Once they had your home address, those state broadcasters did not stop with sending their collectible QSL card—they were now able to send all manner of propagandistic literature. I was soon receiving such documents weekly. I received glossy pamphlets from South Africa that represented an exclusively favourable Afrikaner perspective on Apartheid. Radio Moscow would send a monthly magazine that had stories about the glories of the Soviet Union, especially its agricultural and industrial accomplishments. Broadcasters from other communist countries sent things, too, sometimes decorated with what would have been seen as provocative iconography, such as a big red star or a hammer and sickle. We had moved following the presidency of John F. Kennedy, so my awareness of Cuba was perhaps greater than of other communist country. I looked forward to the news and propaganda they provided, since it was so different from anything else I thought I knew about Cuba. (My father, a quartermaster in the U.S. Navy, had been stationed in Havana in 1942 and loved it there, so I suppose that made me sympathetic from the start.)

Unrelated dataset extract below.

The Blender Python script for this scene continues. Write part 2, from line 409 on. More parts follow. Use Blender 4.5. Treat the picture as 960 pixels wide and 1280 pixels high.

These were the days when fascination with spies and espionage became widespread. The first James Bond film with Sean Connery was released in 1962 and inspired many lesser TV imitators—”The Man from U.N.C.L.E.,” “I Spy,” “Mission Impossible,” “The Avengers,” and the satirical “Get Smart.” Russian spies infiltrated children’s programming, as Boris and Natasha appeared in the Rocky and Bullwinkle cartoons; and even the children’s marionette programme Supercar featured the stereotypical Russian “Spymaster” and his companion “Zarin.”
Such entertainments aside, there was still genuine concern in the post-McCarthy era about “communist influence” in the United States, and the regular receipt of mail from “behind the Iron Curtain” was a matter of great concern to my parents. They warned me that I, and perhaps they, would become the subject of “an FBI file” if I continued corresponding with these nefarious foreign powers and receiving their propagandistic publications. I’ve never investigated to find out if they were right.
My interest in shortwave radio was relatively short-lived. My basic regenerative radio receiver was fussy and limited in its selectivity, and eventually it failed altogether. I had also moved on to other ways of learning about the world far from home through reading fiction and especially, in college, through history. I developed an insatiable Wanderlust and dreamed of travelling and experiencing these far-away and fascinating places first-hand.
It would be a long time before international travel became a reality for me, however, but adventures did indeed lie ahead. In retrospect, shortwave radio represented my first step down that path.